- [To be done] Give back the whole listing exactly as shown.

- [Available data]
------------------------------------------------------------

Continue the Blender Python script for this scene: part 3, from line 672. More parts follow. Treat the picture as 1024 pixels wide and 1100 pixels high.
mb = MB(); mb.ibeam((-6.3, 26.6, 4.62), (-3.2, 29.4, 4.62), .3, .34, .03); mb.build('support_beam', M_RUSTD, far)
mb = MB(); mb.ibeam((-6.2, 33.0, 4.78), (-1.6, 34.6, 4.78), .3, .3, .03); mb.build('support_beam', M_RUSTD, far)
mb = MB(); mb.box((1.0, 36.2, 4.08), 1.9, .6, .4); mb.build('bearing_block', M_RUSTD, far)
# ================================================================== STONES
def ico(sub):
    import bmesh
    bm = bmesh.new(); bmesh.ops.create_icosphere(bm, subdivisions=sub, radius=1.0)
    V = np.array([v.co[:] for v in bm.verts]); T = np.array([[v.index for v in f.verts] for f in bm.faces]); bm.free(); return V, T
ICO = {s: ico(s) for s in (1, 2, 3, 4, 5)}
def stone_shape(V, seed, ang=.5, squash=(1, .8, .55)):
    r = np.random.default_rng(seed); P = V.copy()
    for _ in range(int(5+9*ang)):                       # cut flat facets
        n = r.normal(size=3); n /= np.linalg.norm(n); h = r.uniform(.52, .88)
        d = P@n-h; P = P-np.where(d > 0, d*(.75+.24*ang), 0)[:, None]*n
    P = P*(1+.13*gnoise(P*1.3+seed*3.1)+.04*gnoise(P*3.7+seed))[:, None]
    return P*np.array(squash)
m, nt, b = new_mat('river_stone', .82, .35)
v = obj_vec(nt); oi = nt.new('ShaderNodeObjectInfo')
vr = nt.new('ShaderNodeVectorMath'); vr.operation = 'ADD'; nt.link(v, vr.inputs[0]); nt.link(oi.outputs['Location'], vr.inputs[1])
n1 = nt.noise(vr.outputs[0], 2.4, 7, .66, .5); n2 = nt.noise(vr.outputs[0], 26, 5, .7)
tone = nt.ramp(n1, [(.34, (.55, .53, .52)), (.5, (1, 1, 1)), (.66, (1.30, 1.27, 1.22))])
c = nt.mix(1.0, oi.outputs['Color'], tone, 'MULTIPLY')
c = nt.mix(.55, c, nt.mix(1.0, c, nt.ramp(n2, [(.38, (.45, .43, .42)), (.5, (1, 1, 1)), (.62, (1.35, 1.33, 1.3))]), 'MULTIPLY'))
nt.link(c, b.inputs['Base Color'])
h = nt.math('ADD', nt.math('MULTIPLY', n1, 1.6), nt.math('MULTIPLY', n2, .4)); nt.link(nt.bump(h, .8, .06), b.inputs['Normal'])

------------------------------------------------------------

- [Answer to the exercise]
Continue the Blender Python script for this scene: part 3, from line 672. More parts follow. Treat the picture as 1024 pixels wide and 1100 pixels high.
mb = MB(); mb.ibeam((-6.3, 26.6, 4.62), (-3.2, 29.4, 4.62), .3, .34, .03); mb.build('support_beam', M_RUSTD, far)
mb = MB(); mb.ibeam((-6.2, 33.0, 4.78), (-1.6, 34.6, 4.78), .3, .3, .03); mb.build('support_beam', M_RUSTD, far)
mb = MB(); mb.box((1.0, 36.2, 4.08), 1.9, .6, .4); mb.build('bearing_block', M_RUSTD, far)
# ================================================================== STONES
def ico(sub):
    import bmesh
    bm = bmesh.new(); bmesh.ops.create_icosphere(bm, subdivisions=sub, radius=1.0)
    V = np.array([v.co[:] for v in bm.verts]); T = np.array([[v.index for v in f.verts] for f in bm.faces]); bm.free(); return V, T
ICO = {s: ico(s) for s in (1, 2, 3, 4, 5)}
def stone_shape(V, seed, ang=.5, squash=(1, .8, .55)):
    r = np.random.default_rng(seed); P = V.copy()
    for _ in range(int(5+9*ang)):                       # cut flat facets
        n = r.normal(size=3); n /= np.linalg.norm(n); h = r.uniform(.52, .88)
        d = P@n-h; P = P-np.where(d > 0, d*(.75+.24*ang), 0)[:, None]*n
    P = P*(1+.13*gnoise(P*1.3+seed*3.1)+.04*gnoise(P*3.7+seed))[:, None]
    return P*np.array(squash)
m, nt, b = new_mat('river_stone', .82, .35)
v = obj_vec(nt); oi = nt.new('ShaderNodeObjectInfo')
vr = nt.new('ShaderNodeVectorMath'); vr.operation = 'ADD'; nt.link(v, vr.inputs[0]); nt.link(oi.outputs['Location'], vr.inputs[1])
n1 = nt.noise(vr.outputs[0], 2.4, 7, .66, .5); n2 = nt.noise(vr.outputs[0], 26, 5, .7)
tone = nt.ramp(n1, [(.34, (.55, .53, .52)), (.5, (1, 1, 1)), (.66, (1.30, 1.27, 1.22))])
c = nt.mix(1.0, oi.outputs['Color'], tone, 'MULTIPLY')
c = nt.mix(.55, c, nt.mix(1.0, c, nt.ramp(n2, [(.38, (.45, .43, .42)), (.5, (1, 1, 1)), (.62, (1.35, 1.33, 1.3))]), 'MULTIPLY'))
nt.link(c, b.inputs['Base Color'])
h = nt.math('ADD', nt.math('MULTIPLY', n1, 1.6), nt.math('MULTIPLY', n2, .4)); nt.link(nt.bump(h, .8, .06), b.inputs['Normal'])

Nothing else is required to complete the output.